Siguiendo de cierta manera esta línea de pensamiento podríamos, parafraseando al autor, preguntarnos si la aceptación a pie juntillas de la mayoría de los defensores del paradigma económico actual es resultado de un discurso que proviene de un proceso de persuasión intelectual o se trata de una predisposición cultural.

“En su analítica formal la economía dominante ha tendido a desechar influencias, tratando el comportamiento humano como una manifestación de características universales que se pueden reproducir plenamente con el modelo racionalista de elección racional y maximización de la utilidad, y considerando el equilibrio del mercado relevante en cualquier circunstancia.

“Es hora de pasar del contexto cultural de la economía como sistema de pensamiento a su contexto cultural como sistema de organización social. Es fácil observar que los agentes económicos viven, respiran y toman decisiones dentro de un entorno cultural” (p. 32).

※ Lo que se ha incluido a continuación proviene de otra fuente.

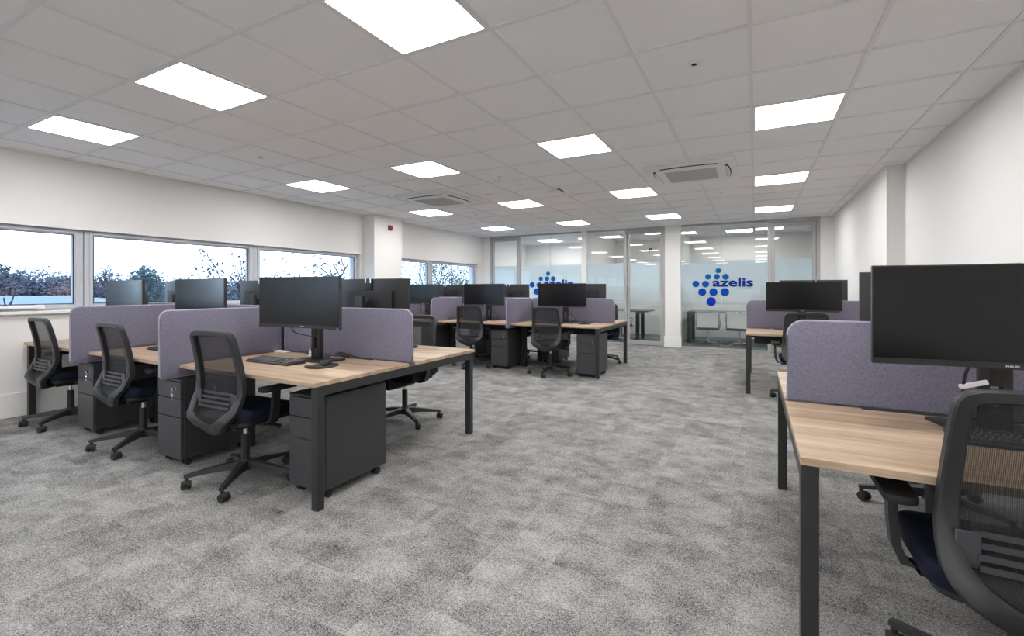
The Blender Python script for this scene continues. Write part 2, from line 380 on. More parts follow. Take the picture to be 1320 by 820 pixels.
# glazed partition -------------------------------------------------
def glazing(name, x0, x1, joints=(), logo=None):
    f = MB(); f.box(x0, x1, YB-0.03, YB+0.03, CZ-0.03, CZ+0.02); f.box(x0, x1, YB-0.025, YB+0.025, 0, 0.028)
    o = struct(f.build(name, M['alu']))
    xs = [x0]+list(joints)+[x1]
    for k in range(len(xs)-1):
        MB().box(xs[k]+0.003, xs[k+1]-0.003, YB-0.006, YB+0.006, 0.02, CZ-0.02).build('pane', M['glass'], o)
        MB().box(xs[k]+0.004, xs[k+1]-0.004, YB+0.008, YB+0.0085, 0.5, 1.84).build('frosted_film', M['frost'], o)
    for x in joints: MB().box(x-0.003, x+0.003, YB-0.0065, YB+0.0065, 0.03, CZ-0.03).build('joint', M['grille'], o)
    return o
def gdoor(name, x0, x1, handle=None, jl=0.05, jr=0.05):
    f = MB(); f.box(x0, x0+jl, YB-0.045, YB+0.045, 0, CZ); f.box(x1-jr, x1, YB-0.045, YB+0.045, 0, CZ); f.box(x0+jl, x1-jr, YB-0.045, YB+0.045, CZ-0.06, CZ+0.01)
    o = struct(f.build(name, M['alu']))
    a, b_ = x0+jl+0.004, x1-jr-0.004; l = MB(); st = 0.055
    l.box(a, a+st, YB-0.025, YB+0.02, 0.01, CZ-0.065, 0.003, 1); l.box(b_-st, b_, YB-0.025, YB+0.02, 0.01, CZ-0.065, 0.003, 1)
    l.box(a+st, b_-st, YB-0.025, YB+0.02, CZ-0.13, CZ-0.065, 0.003, 1); l.box(a+st, b_-st, YB-0.025, YB+0.02, 0.01, 0.10, 0.003, 1)
    lf = l.build('door_leaf', M['alu'], o)
    MB().box(a+st-0.01, b_-st+0.01, YB-0.006, YB+0.004, 0.09, CZ-0.12).build('pane', M['glass'], lf)
    MB().box(a+st, b_-st, YB+0.006, YB+0.0065, 0.5, 1.84).build('frosted_film', M['frost'], lf)
    if handle is not None:
        h = MB()
        for sy in (-1, 1):
            yo = YB+sy*0.075
            h.tube([(handle, YB+sy*0.02, 1.30), (handle, yo-sy*0.012, 1.30), (handle, yo, 1.288), (handle, yo, 0.70), (handle, yo-sy*0.012, 0.688), (handle, YB+sy*0.02, 0.688)], 0.011, 10)
        h.build('door_handle', M['satin'], lf, True)
    return o
gdoor('door_1', -6.145, -5.26)
glazing('window_10', -5.26, -3.635, (-4.45,))
glazing('window_11', -3.505, -2.61)
gdoor('door_2', -2.61, -1.725, -2.52)
glazing('window_12', -1.405, 0.22, (-0.615,))
gdoor('door_3', 0.22, 1.085, None, 0.06, 0.06)

# logo decals
def text_mesh(txt, h, sx, ext, bold=0.0):
    cu = bpy.data.curves.new('txt', 'FONT'); cu.body = txt; cu.size = 1.0; cu.extrude = ext; cu.offset = bold; cu.resolution_u = 3
    o = bpy.data.objects.new('txt', cu); COL.objects.link(o); bpy.context.view_layer.update()
    me = bpy.data.meshes.new_from_object(o.evaluated_get(bpy.context.evaluated_depsgraph_get()))
    bpy.data.objects.remove(o); bpy.data.curves.remove(cu)
    xs = [v.co.x for v in me.vertices]; ys = [v.co.y for v in me.vertices]
    k = h/(max(ys)-min(ys)); x0, y0 = min(xs), min(ys)
    for v in me.vertices: v.co = Vector(((v.co.x-x0)*k*sx, (v.co.y-y0)*k, v.co.z))
    return me
DOTS = [(0.130, 0.641, 0.051), (-0.065, 0.516, 0.057), (0.102, 0.514, 0.058), (0.267, 0.512, 0.062), (-0.305, 0.368, 0.069), (-0.115, 0.364, 0.069), (-0.179, 0.197, 0.079), (0.037, 0.197, 0.080), (0.253, 0.198, 0.081), (-0.006, 0.0, 0.092)]
def logo(xc, label):
    r = empty('wall_logo', (xc, YB-0.010, 0.991))
    for dx, dz, rad in DOTS:
        t_ = min(1, dz/0.62); col = (0.0+0.004*t_, 0.030+0.10*t_, 0.40-0.03*t_)
        b = MB(); b.cyl((dx, 0.0015, dz), (dx, -0.0015, dz), rad, seg=40)
        b.build('dot', mat('logo_blue', col, 0.7, spec=0.1, var=0.03), r)
    me = text_mesh('azelis', 0.185, 1.0, 0.0015, 0.028)
    wd = max(v.co.x for v in me.vertices)
    for v in me.vertices: v.co.x *= 0.755/wd
    me.materials.append(M['logo_navy']); o = bpy.data.objects.new('lettering', me); COL.objects.link(o); o.parent = r
    o.location = (0.018, 0, 0.308); o.rotation_euler = (PI/2, 0, 0)
    tag(r, label, 'logo', 'blue dotted logos on the glass partition')
logo(-0.804, 'blue dotted logo with navy lettering on the right-hand glass, beside the white pier')
logo(-4.636, 'blue dotted logo on the left-hand glass, half hidden behind monitors')

# ---------------------------------------------------------------- ceiling fittings
def make_light():
    r = empty('ceiling_light'); f = MB(); a = 0.287; i_ = 0.274
    f.box(-a, a, -a, -i_, -0.003, 0.006); f.box(-a, a, i_, a, -0.003, 0.006); f.box(-a, -i_, -i_, i_, -0.003, 0.006); f.box(i_, a, -i_, i_, -0.003, 0.006)
    f.build('frame', M['white'], r); MB().box(-i_, i_, -i_, i_, 0.0, 0.005).build('diffuser', M['lamp'], r); return r
LIGHT = Proto(make_light)
ROWN = {-3: 'in the row beside the windows', 0: 'in the second row from the windows', 3: 'in the third row from the windows', 6: 'in the row nearest the right wall'}
ORD = {0: 'nearest the camera', 4: 'second from the camera', 8: 'third from the camera', 12: 'nearest the glass partition'}
for i in (-3, 0, 3, 6):
    for j in (-12, -8, -4, 0, 4, 8, 12):
        loc = (GX+0.6*i+0.3, GY+0.6*j+0.3, CZ)
        if j < 0 or (i, j) == (6, 0): lab = 'square ceiling light panel behind the camera'
        elif i == 6 and j == 4: lab = 'square ceiling light panel nearest the camera in the row nearest the right wall'
        elif i == 6 and j == 8: lab = 'square ceiling light panel midway along the row nearest the right wall'
        else: lab = 'square ceiling light panel %s %s' % (ORD[j], ROWN[i])
        LIGHT.at(loc, 0, lab, 'ceiling light', 'square ceiling light panels' if not lab.endswith('camera') or j >= 0 and not (i, j) == (6, 0) else 'ceiling light panels behind the camera')
for (i, j), nm in {(-3, 17): 'left', (-1, 17): 'left', (2, 16): 'middle', (5, 17): 'right'}.items():
    lab = {'middle': 'ceiling light panel seen through the middle glass room front', 'right': 'ceiling light panel seen through the glass above the right-hand logo'}.get(nm, 'ceiling light panel seen through the left glass room front, %s' % ('by the windows' if i == -3 else 'further from the windows'))
    LIGHT.at((GX+0.6*i+0.3, GY+0.6*j+0.3, CZ), 0, lab, 'ceiling light', 'ceiling light panels in the glass rooms')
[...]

El reconocimiento de la relación entre cultura y economía lleva forzosamente a adoptar una renovada visión en relación con las prioridades del desarrollo ya que, desde este punto de vista, éstas no pueden ser medidas sólo en términos económicos, ya que el fortalecimiento de valores culturales tiene dividendos no sólo cívicos o políticos sino de bienestar social y, por ende, económicos. La revaloración de la cultura implica, por tanto, el reconocimiento de su doble naturaleza: como medio para alcanzar el desarrollo económico y humano y como fin del propio desarrollo humano.

Trabajar en favor de una equilibrada legislación, políticas públicas adecuadas e instituciones que favorezcan una revalorización del papel de la cultura como uno de los ejes del desarrollo es, en este contexto, una de las asignaturas pendientes de nuestra agenda.